When we got home, he made himself feel right at home. Checked out the whole house. I took him out back, and he leaped off the back porch into the snow. It was hilarious. He was having a blast in the snow.
He's been busy playing with the kittie. It's a game. He will just sit there and stare at the cat, like "move, do something to make this fun!" The cat thinks it's a funny game too. They ended up on the couch and it was too cute: they rubbed heads.
Then my daughter's dog got into the game too. They were trying to corner the cat who just watched them both from the top of the furniture. I wish I had a camera to take a video of all this-it's just too funny.
Ollie runs all over the place, he jumps just like at your house and he's happily approaching all people.
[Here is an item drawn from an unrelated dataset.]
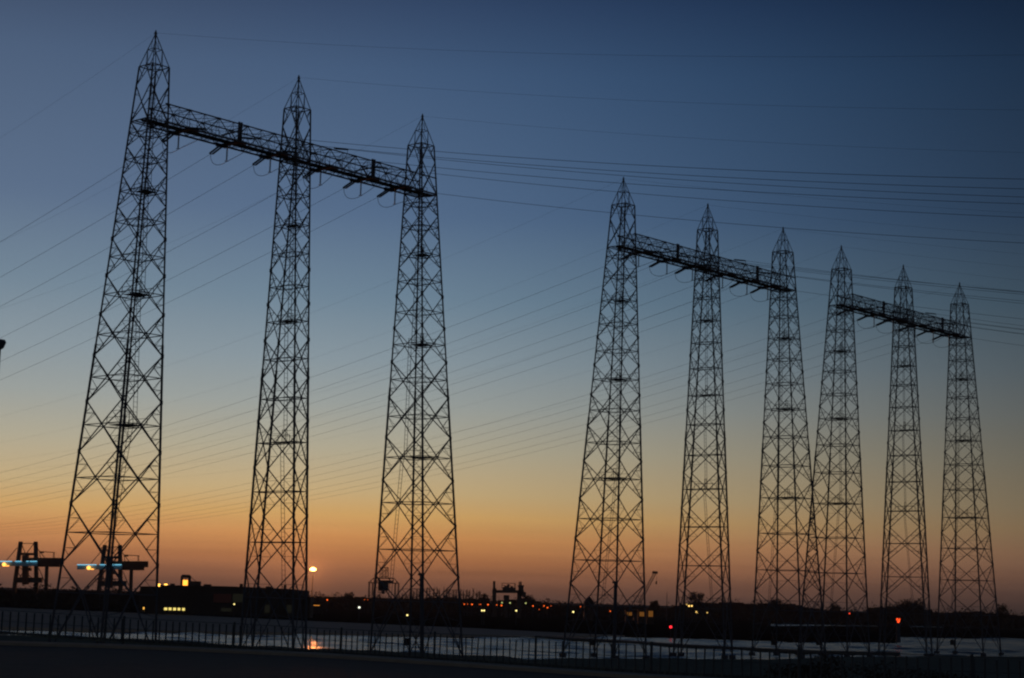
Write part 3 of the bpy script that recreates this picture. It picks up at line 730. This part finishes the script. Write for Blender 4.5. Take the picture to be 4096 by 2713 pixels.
shed(640, 1206, [(640, 2344), (760, 2346), (900, 2349), (1040, 2354), (1120, 2358), (1170, 2362), (1206, 2366)], 745, 30, 'long dark warehouse with one row of lit yellow windows at the left',
     [(657, 2431, 669, 2441, pw), (675, 2431, 686, 2441, pw), (693, 2431.5, 704, 2442, pw), (711, 2432, 721, 2442, pw), (729, 2432.5, 739, 2443, pw), (855, 2375, 925, 2412, pane_red), (932, 2375, 975, 2410, pane_dim), (885, 2432, 926, 2447, pane_dim), (1060, 2420, 1078, 2452, pane_dim), (1148, 2420, 1166, 2452, pane_dim)])
shed(1207, 1243, [(1207, 2389), (1243, 2392)], 748, 12, 'low dark shed between the long warehouse and the bright lamp mast')
wh = [o for o in S.objects if o.name == 'warehouse'][0]
for k, (px, py, w_, h_) in enumerate(((690, 2344, 1.6, 1.0), (830, 2346, 3.0, .9), (965, 2350, 1.2, 1.5), (1075, 2354, 2.4, .8), (1140, 2358, .9, 1.8))):
    q = at(px, py, 755) - Vector((wh.location.x, 745, 0)); MB().box(q + Vector((0, 0, h_ / 2)), (w_, 2, h_)).build('roof_vent', roof_m, wh)
shed(560, 640, [(560, 2349), (640, 2350)], 745, 14, 'small dark shed with two tiny lit windows left of the long warehouse', [(573, 2429, 577, 2438, mat('amber_window', (.2, .1, .05), .5, emit=(1, .5, .08), es=1.6)), (623, 2430, 627, 2440, MAT['amber_window'])])
# glow patches: three sheds, lamplight on their fronts made of glowing panels
gw = mat('orange_front_glow', (.2, .1, .05), .6, emit=(1.0, .38, .06), es=.16)
for k, (x0, y0, x1, y1) in enumerate([(2508, 2449, 2528, 2463), (2558, 2448, 2577, 2466), (2594, 2444, 2612, 2468)]):
    Y = 880; A = at(x0, y0, Y); B = at(x1, y1, Y); c = Vector(((A.x + B.x) / 2, Y, 0)); root = empty('kiosk', c); tag(root, f'small hut with orange-lit front, {["left", "middle", "right"][k]} of three behind the middle gantry', 'hut', 'huts with orange-lit fronts')
    w_ = B.x - A.x; top_ = A.z
    MB().box((0, 2.5, top_ / 2 + .3), (w_ + 1.2, 4.6, top_ + .8)).build('wall', wall_m, root)
    MB().bar((-w_ / 2 - 1, 2.4, top_ + .9), (w_ / 2 + 1, 2.4, top_ + .9), 5.4, .3).build('roof', roof_m, root)
    for q in range(3):
        MB().box((-w_ / 2 + w_ * (q + .5) / 3, .12, (A.z + max(.3, B.z)) / 2), (w_ / 3 - .18, .08, A.z - max(.3, B.z))).build('window', gw, root)
# gabled house
Y = 1000; A = at(2345, 2405, Y); B = at(2372, 2386, Y); root = empty('gabled_house', (at(2357, 2400, Y).x, Y, 0)); tag(root, 'dark house with a steep pointed gable left of middle gantry base', 'house')
hw = 2.6; zt = B.z; ze = zt - 3.2; mb = MB()
mb.v += [Vector(q) for q in ((-hw, 0, 0), (hw, 0, 0), (hw, 0, ze), (0, 0, zt), (-hw, 0, ze), (-hw, 9, 0), (hw, 9, 0), (hw, 9, ze), (0, 9, zt), (-hw, 9, ze))]
mb.f += [(0, 1, 2, 3, 4), (9, 8, 7, 6, 5), (1, 6, 7, 2), (0, 4, 9, 5)]; mb.build('wall', wall_m, root)
MB().bar((-hw - .4, 4.5, ze - .3), (0, 4.5, zt + .15), 9.8, .2).bar((hw + .4, 4.5, ze - .3), (0, 4.5, zt + .15), 9.8, .2).build('roof', roof_m, root)
MB().box((0, -.05, ze * .6), (1.2, .08, 1.4)).build('window', pane_red, root)
# lit loader behind the shed
Y = 860; c = at(740, 2345, Y); root = empty('ship_loader', (c.x, Y, 0)); tag(root, 'small loading tower with orange-lit window above the warehouse roof', 'loader'); o = Vector((c.x, Y, 0))
P = lambda x, y, dy=0: at(600 + x / 3.057, 2200 + y / 3.057, Y) - o + Vector((0, dy, 0))
m_ = MB().bar(P(393, 320), Vector((P(385, 450).x, 0, 0)), 1.1).bar(P(485, 320), Vector((P(490, 450).x, 0, 0)), 1.2)
m_.build('leg', crane_paint, root)
m_ = MB().bar(P(385, 328), P(495, 328), 1.2).bar(P(400, 308), P(480, 312), .4)
for x in (395, 430, 455, 480): m_.bar(P(x, 300), P(x, 330), .25)
m_.bar(P(420, 340), P(460, 375), .25).bar(P(460, 340), P(420, 375), .25).bar(P(490, 322), P(560, 385), .22); m_.build('head_frame', crane_paint, root)
MB().box(P(437, 412, -.2), (3.6, 1.6, 3.4)).build('cabin', crane_rust, root)
MB().box(P(436, 404, -1.1), (2.3, .1, 2.7)).build('window', mat('hot_window', (.3, .1, .05), .5, emit=(1.0, .36, .04), es=2.6), root)
MB().box(P(552, 418), (5.2, 3, 2.7)).build('hopper', crane_paint, root)
for px, nm in ((635, 'left'), (663, 'right')):
    light(px, 2341, 770, .78, (1.0, .50, .08), 3.4, f'{nm} of two amber lamps at the left end of the warehouse roof', 'yard_lamp', 'amber lamps by the warehouse', cat='yard lamp')
# orange streak: lamplight on the far quay wall, drawn as a glowing strip
A = at(1233, 2420, 900); B = at(1292, 2421, 900); root = MB().box((0, 0, A.z / 2), (B.x - A.x, .8, max(.6, A.z))).build('quay_barrier', wall_m); root.location = ((A.x + B.x) / 2, 900, 0); tag(root, 'low barrier with an orange lit edge below the bright lamp mast', 'barrier')
MB().box((-.5, -.45, A.z - .15), ((B.x - A.x) * .7, .08, .22)).build('glow_strip', mat('lamplight_streak', (.3, .1, .02), .5, emit=(1.0, .36, .05), es=1.1), root)

# lattice loader
Y = 1000; c = at(1535, 2385, Y); root = empty('lattice_loader', (c.x, Y, 0)); tag(root, 'spindly lattice loading tower with a dark hopper, left of right mast of left gantry', 'loader'); o = Vector((c.x, Y, 0))
P = lambda x, y, dy=0: at(1200 + x / 3.057, 2200 + y / 3.057, Y) - o + Vector((0, dy, 0))
fr = MB()
for a, b, w_ in (((985, 217), (1078, 217), .45), ((985, 217), (975, 345), .35), ((1078, 217), (1078, 345), .4), ((1000, 217), (1000, 345), .25), ((1060, 217), (1055, 345), .25), ((985, 250), (1078, 250), .2), ((985, 300), (1078, 225), .25), ((1070, 260), (985, 345), .2),
              ((900, 345), (1150, 348), .6), ((900, 348), (835, 402), .4), ((1150, 348), (1205, 408), .4), ((835, 402), (1205, 408), .5), ((905, 345), (905, 410), .25), ((1140, 345), (1140, 410), .3), ((960, 345), (940, 405), .25), ((1090, 345), (1110, 405), .25)):
    fr.bar(P(*a), P(*b), w_)
for a, b in (((985, 345), (905, 405)), ((1075, 345), (1140, 405)), ((900, 378), (1150, 380)), ((975, 375), (1095, 375)), ((870, 375), (870, 405)), ((1180, 380), (1180, 408)), ((1015, 217), (1015, 345)), ((1042, 217), (1042, 345)), ((985, 325), (1078, 325))): fr.bar(P(*a), P(*b), .32)
fr.build('upper_frame', crane_paint, root)
for x in (842, 885, 1160, 1200):
    m_ = MB(); m_.bar(P(x, 405), Vector((P(x, 405).x, 0, 0)), .35).bar(P(x + 14, 405), Vector((P(x + 14, 405).x, 0, 0)), .25)
    for k in range(6): m_.bar(P(x, 410 + k * 24), P(x + 14, 434 + k * 24), .18).bar(P(x + 14, 410 + k * 24), P(x, 434 + k * 24), .18)
    m_.build('leg', crane_paint, root)
ho = MB(); cz = P(1018, 450)
ho.box(P(1020, 430), (5.6, 4, 4.6)).box(P(1018, 478), (5.0, 4, 2.2)).box(P(1058, 393), (6.4, 3, 1.3)).bar(P(1018, 490), P(1018, 540), 1.6, 1.4).bar(P(950, 492), P(1085, 490), .5).bar(P(950, 517), P(1060, 517), .4)
ho.build('hopper', crane_paint, root)

# portal crane
Y = 1000; c = at(2035, 2400, Y); root = empty('portal_crane', (c.x, Y, 0)); tag(root, 'squat dark portal crane with two towers and machinery on its beam', 'crane'); o = Vector((c.x, Y, 0))
P = lambda x, y, dy=0: at(1800 + x / 3.057, 2200 + y / 3.057, Y) - o + Vector((0, dy, 0))
MB().bar(P(545, 470), Vector((P(545, 470).x, 0, 0)), 2.0, 2.2).bar(P(522, 500), P(570, 500), 2, 1.6).build('leg', crane_paint, root)
MB().bar(P(850, 500), Vector((P(850, 500).x, 0, 0)), 3.0, 2.6).build('leg', crane_paint, root)
MB().bar(P(515, 508), P(905, 512), 2.2, 1.6).build('beam', crane_paint, root)
MB().bar(P(540, 382), P(540, 490), 1.3).build('tower', crane_paint, root)
m_ = MB().bar(P(848, 390), P(848, 500), .7).bar(P(868, 386), P(868, 500), .8).bar(P(868, 438), P(868, 560), 3.0, 2.9).box(P(905, 545), (2.2, 2, 2.8)).bar(P(828, 440), P(905, 440), .8); m_.build('tower', crane_paint, root)
m_ = MB().box(P(722, 478), (7.4, 3, 1.6)).box(P(712, 440), (1.4, 1.4, 1.7)).box(P(755, 460), (1.6, 1.6, 1.5)).box(P(690, 456), (2.4, 2, 1.2)).box(P(665, 468), (1.8, 2, 1.2)).bar(P(712, 418), P(712, 450), .3).bar(P(700, 425), P(745, 436), .25); m_.build('machinery', crane_paint, root)
m_ = MB()
for a, b in (((635, 408), (800, 410)), ((635, 408), (635, 470)), ((800, 410), (800, 480)), ((635, 430), (690, 440)), ((790, 410), (790, 480))): m_.bar(P(*a), P(*b), .28)
m_.build('gallery_frame', crane_paint, root)
MB().box(P(690, 580, 1), (3.2, 2, 2.4)).bar(P(690, 600), Vector((P(690, 600).x, 0, 0)), 2.4, 2).build('hopper', crane_paint, root)

# mobile crane jib with hook
Y = 1050; root_p = at(2560, 2420, Y); root = empty('mobile_crane', (root_p.x, Y, 0)); tag(root, 'pale slanting lattice crane jib with a hanging hook, right of middle gantry left mast', 'crane'); o = Vector((root_p.x, Y, 0))
P = lambda x, y, dy=0: at(2400 + x / 3.057, 2200 + y / 3.057, Y) - o + Vector((0, dy, 0))
m_ = MB(); a0, a1, b0, b1 = P(500, 640), P(662, 285), P(470, 620), P(645, 290)
a0b = P(540, 520); 
m_.bar(P(500, 650), P(690, 280), .32).bar(P(468, 640), P(660, 270), .3)
for k in range(16):
    t0, t1 = k / 16, (k + 1) / 16; m_.bar(mid_(P(500, 650), P(690, 280), t0), mid_(P(468, 640), P(660, 270), t1), .2).bar(mid_(P(468, 640), P(660, 270), t0), mid_(P(500, 650), P(690, 280), t1), .2)
m_.build('jib', mat('pale_jib', (.22, .20, .17), .7), root)
MB().box(P(672, 276), (3.2, 1.2, 1.4)).build('jib_head', crane_paint, root)
MB().bar(P(695, 285), P(690, 390), .12).box(P(688, 402), (.8, .8, 1.8)).build('hook', crane_paint, root)
MB().box((P(485, 680).x, 0, 1.6), (7, 3, 3.2)).build('body', crane_paint, root)
# thin radio mast
Y = 1100; p = at(2668, 2368, Y); root = empty('radio_mast', (p.x, Y, 0)); tag(root, 'thin dark mast on the shore between the mobile crane and big tree', 'mast')
m_ = MB().tube([(0, 0, 0), (0, 0, p.z)], [.35, .12], 6); m_.bar((-.7, 0, p.z * .8), (.7, 0, p.z * .8), .12).bar((-.5, 0, p.z * .9), (.5, 0, p.z * .9), .1); m_.build('pole', steel, root)

# ---------------------------------------------------------------- evening haze over river and harbour
hz_m = bpy.data.materials.new('evening_haze'); hz_m.use_nodes = True; t = hz_m.node_tree; t.nodes.clear()
pv = t.nodes.new('ShaderNodeVolumePrincipled'); pv.inputs['Color'].default_value = (.86, .88, .92, 1); pv.inputs['Density'].default_value = .00005; pv.inputs['Anisotropy'].default_value = .35
ou = t.nodes.new('ShaderNodeOutputMaterial'); t.links.new(pv.outputs[0], ou.inputs['Volume'])
hb = MB(); hb.box((0, 3550, 54), (10400, 9200, 118)); tag(hb.build('haze', hz_m), 'thin evening haze over the harbour', 'haze', kind='stuff')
Goes from one to the other,gets love, then chases the cat some more.
My kids think he's darn adorable. He looks happy. He was quite the snowbunny out there in the yard. I don't know what these other people were talking about. He loves to go outside. Maggie, my daughter's dog wanted back inside, but Ollie just loved the snow. He looked so funny with a white beard! I think the two dogs just now got tired of the cat-chasing game. They are right now sleeping in my room next to each other as I am typing this. It's sooo adorable. I think Ollie will be happy here!!!!!
Well, have a good night. I will keep you updated.